Bana deseniz ki... "Bir reklam şirketin var... Hem kreatif bölüme, hem de (muhasebe, insan kaynakları gibi) bürokratik kısımlara elemanlar alacaksın...
Ama bir şartımız var: Bu elemanları sadece son günlerde alanlara çıkanlardan seçeceksin..."
Böyle bir durumda...
Kreatif bölüme alacağım elemanları, Gezi Parkı protestosunu başlatan ve '90 Kuşağı' denilen gençlerden seçerdim.
Çünkü bu gençler gayet zor şartlarda bile sorunlara çözümler üretebildi.

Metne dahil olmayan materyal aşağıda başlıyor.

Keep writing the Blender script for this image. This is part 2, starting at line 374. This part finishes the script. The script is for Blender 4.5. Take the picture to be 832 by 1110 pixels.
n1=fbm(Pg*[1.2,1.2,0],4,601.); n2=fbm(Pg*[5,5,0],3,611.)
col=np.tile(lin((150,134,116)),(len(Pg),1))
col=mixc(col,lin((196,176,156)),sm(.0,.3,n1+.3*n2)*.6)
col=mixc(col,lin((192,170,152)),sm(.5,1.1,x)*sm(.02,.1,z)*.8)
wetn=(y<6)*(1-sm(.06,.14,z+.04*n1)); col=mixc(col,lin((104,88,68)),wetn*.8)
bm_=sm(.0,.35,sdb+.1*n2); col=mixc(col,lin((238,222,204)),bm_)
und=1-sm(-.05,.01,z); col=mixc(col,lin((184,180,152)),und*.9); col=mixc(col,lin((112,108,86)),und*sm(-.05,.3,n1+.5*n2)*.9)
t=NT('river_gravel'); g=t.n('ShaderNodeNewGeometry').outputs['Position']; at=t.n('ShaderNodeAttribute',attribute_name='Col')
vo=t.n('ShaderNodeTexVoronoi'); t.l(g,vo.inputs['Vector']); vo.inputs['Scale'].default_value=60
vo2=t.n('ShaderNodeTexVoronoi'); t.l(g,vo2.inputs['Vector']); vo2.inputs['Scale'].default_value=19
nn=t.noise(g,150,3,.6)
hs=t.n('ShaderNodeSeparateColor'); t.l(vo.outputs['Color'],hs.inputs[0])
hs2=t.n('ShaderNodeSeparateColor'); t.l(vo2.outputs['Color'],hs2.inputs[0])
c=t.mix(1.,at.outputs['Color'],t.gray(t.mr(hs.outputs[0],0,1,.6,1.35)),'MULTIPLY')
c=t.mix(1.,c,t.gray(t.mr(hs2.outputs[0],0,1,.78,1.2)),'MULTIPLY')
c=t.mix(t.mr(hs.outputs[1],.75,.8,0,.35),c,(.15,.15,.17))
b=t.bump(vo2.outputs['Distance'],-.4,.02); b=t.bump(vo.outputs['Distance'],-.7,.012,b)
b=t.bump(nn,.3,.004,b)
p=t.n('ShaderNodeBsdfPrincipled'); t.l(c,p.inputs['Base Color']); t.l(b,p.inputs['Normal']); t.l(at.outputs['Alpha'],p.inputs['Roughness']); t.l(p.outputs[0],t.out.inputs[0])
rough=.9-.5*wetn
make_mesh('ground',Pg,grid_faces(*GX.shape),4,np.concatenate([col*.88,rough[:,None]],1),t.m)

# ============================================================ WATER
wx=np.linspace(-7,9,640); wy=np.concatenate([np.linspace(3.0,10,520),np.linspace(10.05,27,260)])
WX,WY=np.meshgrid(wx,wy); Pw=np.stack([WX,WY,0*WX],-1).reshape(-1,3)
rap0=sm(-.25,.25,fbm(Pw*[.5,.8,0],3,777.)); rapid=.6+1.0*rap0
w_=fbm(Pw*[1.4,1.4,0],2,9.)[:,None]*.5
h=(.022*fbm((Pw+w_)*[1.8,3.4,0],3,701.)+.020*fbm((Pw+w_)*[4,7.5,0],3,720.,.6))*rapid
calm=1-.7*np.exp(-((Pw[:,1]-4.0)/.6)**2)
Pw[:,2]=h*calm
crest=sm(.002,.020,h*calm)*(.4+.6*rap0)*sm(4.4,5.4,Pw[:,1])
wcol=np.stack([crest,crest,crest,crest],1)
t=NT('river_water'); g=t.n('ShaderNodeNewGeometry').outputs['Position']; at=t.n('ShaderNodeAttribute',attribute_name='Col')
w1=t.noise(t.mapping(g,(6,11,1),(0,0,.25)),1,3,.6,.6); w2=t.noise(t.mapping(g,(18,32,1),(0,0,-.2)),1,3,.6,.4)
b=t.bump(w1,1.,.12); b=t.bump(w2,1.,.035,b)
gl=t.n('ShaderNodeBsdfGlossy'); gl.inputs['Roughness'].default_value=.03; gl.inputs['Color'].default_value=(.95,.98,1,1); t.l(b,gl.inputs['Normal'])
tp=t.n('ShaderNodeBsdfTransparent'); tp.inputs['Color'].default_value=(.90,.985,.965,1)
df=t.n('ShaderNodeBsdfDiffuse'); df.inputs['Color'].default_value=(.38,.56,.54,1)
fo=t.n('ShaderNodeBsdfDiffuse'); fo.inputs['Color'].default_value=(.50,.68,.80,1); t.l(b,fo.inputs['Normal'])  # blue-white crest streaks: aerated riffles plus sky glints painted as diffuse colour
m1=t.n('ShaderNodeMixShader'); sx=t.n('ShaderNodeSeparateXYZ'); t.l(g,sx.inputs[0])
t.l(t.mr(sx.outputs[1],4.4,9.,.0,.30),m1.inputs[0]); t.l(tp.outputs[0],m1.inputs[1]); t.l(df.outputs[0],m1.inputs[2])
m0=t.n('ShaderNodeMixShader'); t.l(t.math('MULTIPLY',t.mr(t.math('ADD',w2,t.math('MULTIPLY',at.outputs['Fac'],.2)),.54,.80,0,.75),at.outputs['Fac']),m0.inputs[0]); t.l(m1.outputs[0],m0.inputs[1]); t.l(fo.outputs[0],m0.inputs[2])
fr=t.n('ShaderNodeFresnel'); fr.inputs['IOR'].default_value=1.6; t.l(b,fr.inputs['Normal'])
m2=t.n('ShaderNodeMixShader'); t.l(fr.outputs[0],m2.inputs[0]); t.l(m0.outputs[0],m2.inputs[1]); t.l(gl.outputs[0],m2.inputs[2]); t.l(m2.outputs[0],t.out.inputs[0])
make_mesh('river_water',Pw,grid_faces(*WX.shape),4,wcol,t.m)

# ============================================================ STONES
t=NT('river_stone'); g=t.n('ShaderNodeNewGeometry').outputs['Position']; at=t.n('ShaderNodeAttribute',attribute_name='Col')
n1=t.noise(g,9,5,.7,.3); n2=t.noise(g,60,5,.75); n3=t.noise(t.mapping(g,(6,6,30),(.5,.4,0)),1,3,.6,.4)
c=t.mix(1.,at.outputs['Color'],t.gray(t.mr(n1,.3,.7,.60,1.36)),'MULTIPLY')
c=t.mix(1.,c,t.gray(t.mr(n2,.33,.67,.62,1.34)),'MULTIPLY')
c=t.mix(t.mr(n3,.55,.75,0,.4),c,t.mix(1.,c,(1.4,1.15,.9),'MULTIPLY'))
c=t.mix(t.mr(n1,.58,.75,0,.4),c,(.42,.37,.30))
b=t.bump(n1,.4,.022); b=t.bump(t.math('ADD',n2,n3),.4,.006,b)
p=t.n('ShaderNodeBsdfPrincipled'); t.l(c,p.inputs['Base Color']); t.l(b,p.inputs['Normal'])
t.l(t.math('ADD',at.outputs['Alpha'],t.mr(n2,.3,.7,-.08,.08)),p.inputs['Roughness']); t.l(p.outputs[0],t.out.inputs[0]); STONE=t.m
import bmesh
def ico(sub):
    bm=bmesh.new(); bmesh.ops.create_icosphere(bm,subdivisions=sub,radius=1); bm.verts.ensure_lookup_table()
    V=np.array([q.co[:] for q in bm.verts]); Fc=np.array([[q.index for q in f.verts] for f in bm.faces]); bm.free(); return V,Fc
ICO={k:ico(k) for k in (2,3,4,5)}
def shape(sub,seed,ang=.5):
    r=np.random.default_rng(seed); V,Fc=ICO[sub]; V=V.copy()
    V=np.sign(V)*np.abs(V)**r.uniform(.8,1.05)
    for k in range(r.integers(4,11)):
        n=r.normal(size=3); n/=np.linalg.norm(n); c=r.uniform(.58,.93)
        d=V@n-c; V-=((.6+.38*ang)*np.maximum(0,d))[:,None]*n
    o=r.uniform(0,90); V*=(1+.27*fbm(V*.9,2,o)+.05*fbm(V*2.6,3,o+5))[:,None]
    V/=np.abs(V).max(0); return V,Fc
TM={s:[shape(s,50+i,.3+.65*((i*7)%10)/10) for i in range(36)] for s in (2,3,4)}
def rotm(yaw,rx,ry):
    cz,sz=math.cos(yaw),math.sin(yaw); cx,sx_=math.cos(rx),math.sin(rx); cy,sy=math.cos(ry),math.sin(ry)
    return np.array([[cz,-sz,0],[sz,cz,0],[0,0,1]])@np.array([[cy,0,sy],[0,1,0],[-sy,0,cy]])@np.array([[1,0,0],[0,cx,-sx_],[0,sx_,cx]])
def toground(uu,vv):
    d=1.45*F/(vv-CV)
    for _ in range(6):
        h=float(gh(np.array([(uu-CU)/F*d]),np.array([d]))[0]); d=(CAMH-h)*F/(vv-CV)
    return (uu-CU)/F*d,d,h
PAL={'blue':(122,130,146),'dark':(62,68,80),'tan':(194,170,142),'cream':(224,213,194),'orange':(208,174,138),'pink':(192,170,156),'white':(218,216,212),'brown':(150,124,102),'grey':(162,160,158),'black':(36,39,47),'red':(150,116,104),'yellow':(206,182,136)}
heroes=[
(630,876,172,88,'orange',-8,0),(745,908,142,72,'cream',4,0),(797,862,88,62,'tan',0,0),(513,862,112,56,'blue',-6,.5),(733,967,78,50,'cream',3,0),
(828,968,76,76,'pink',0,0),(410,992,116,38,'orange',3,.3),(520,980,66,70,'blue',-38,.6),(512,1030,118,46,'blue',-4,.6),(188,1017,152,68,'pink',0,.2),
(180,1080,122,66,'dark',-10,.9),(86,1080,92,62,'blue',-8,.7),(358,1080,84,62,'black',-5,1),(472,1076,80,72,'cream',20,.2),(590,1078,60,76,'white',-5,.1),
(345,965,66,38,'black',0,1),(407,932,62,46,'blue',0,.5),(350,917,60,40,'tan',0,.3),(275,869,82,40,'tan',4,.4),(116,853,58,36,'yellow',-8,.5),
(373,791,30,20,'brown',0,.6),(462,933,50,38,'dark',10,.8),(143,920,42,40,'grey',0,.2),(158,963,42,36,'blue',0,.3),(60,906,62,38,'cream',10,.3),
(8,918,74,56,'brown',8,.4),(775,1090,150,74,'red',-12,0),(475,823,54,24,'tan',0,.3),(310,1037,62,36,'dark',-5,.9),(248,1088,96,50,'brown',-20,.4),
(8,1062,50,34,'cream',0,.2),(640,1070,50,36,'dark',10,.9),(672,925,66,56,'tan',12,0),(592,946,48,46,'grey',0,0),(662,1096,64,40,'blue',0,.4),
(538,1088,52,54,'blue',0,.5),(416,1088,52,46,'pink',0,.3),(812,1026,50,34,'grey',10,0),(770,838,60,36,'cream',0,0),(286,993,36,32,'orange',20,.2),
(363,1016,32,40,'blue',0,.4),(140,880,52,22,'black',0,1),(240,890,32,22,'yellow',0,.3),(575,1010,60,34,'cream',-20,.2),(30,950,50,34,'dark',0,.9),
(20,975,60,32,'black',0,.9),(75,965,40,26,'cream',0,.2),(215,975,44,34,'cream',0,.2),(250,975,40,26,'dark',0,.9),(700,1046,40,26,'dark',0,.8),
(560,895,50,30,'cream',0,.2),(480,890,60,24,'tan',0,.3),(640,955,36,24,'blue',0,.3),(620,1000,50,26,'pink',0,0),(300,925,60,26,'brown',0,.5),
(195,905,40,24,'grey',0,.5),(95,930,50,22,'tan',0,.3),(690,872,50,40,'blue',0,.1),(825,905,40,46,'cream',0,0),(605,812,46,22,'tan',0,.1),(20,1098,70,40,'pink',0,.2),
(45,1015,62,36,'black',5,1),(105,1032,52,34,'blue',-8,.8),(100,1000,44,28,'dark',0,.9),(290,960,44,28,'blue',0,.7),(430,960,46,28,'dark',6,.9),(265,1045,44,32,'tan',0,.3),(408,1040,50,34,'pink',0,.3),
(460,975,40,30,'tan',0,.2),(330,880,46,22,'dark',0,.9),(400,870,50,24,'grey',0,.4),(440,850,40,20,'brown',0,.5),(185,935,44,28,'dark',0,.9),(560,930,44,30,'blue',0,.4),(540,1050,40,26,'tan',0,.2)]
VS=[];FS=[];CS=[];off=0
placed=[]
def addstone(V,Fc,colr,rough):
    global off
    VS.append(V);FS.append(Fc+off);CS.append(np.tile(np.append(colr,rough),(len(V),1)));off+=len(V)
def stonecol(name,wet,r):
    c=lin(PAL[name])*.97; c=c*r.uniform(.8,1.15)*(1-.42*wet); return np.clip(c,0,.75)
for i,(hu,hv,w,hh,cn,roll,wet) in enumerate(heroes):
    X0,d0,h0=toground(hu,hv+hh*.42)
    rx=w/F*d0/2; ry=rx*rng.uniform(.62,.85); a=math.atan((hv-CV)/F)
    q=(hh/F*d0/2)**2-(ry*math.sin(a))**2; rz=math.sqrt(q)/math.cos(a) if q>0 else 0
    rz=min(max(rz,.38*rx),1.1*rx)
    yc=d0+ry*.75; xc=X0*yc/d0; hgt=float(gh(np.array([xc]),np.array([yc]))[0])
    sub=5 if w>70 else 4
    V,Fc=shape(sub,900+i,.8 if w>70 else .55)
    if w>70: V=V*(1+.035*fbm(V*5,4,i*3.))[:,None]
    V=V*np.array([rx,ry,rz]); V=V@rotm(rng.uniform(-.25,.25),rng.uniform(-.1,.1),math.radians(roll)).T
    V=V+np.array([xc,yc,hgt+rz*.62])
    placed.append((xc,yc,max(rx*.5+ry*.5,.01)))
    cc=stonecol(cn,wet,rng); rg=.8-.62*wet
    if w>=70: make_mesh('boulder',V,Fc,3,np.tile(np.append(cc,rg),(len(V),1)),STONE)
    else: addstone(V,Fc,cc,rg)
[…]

Sadece hasımlarını değil, kendilerini de tiye alabildiler.
Bürokratik kısma alacağım elemanları ise "milli irade" mitingine katılanlar arasından seçerdim. Çünkü onların otorite ile bir sorunları yok. Söyleneni yapıyorlar.
Başbakan'ın dediği gibi sabretmesini biliyorlar. 'Şirket bürokratı' olmaya uygunlar.
Geçen gün Fransız pop-düşünür Bernard-Henri Levy'nin çağdaş sanatı ele alan bir yazısında şu bir cümleye rast geldim: "Aktivizm, kariyer olamaz."
Makul bir söz... Ama aktivizm şirketlere sunulan CV'lerde bir madde olabilir: "Küçük de olsa suç işlediniz mi?" Evet. "Nasıl?" Gezi Parkı eylemine katıldım. "Sizi işe alabiliriz." "Peki, yukarıdaki başlık da neyin nesi" diyeceksiniz... Mitinglere katılan gençlere, 'ayranı tercih edenler' anlamında "Ayrancı" diyorum ki herhalde böyle bir simge kullanmama kimse itiraz etmez.
Gezi göstericileri ise "ice- tea" (okunuşu: "aysti") denilen soğuk çayı sever.
Kola, kahve, bira içerler ama ice-tea ve benzeri meyve aromalı içecekler onları birçok gruptan farklılaştırır.
Bir hafta boyunca neler içtiğinizi söyleyin, size hangi zümreden olduğunuzu söyleyeyim.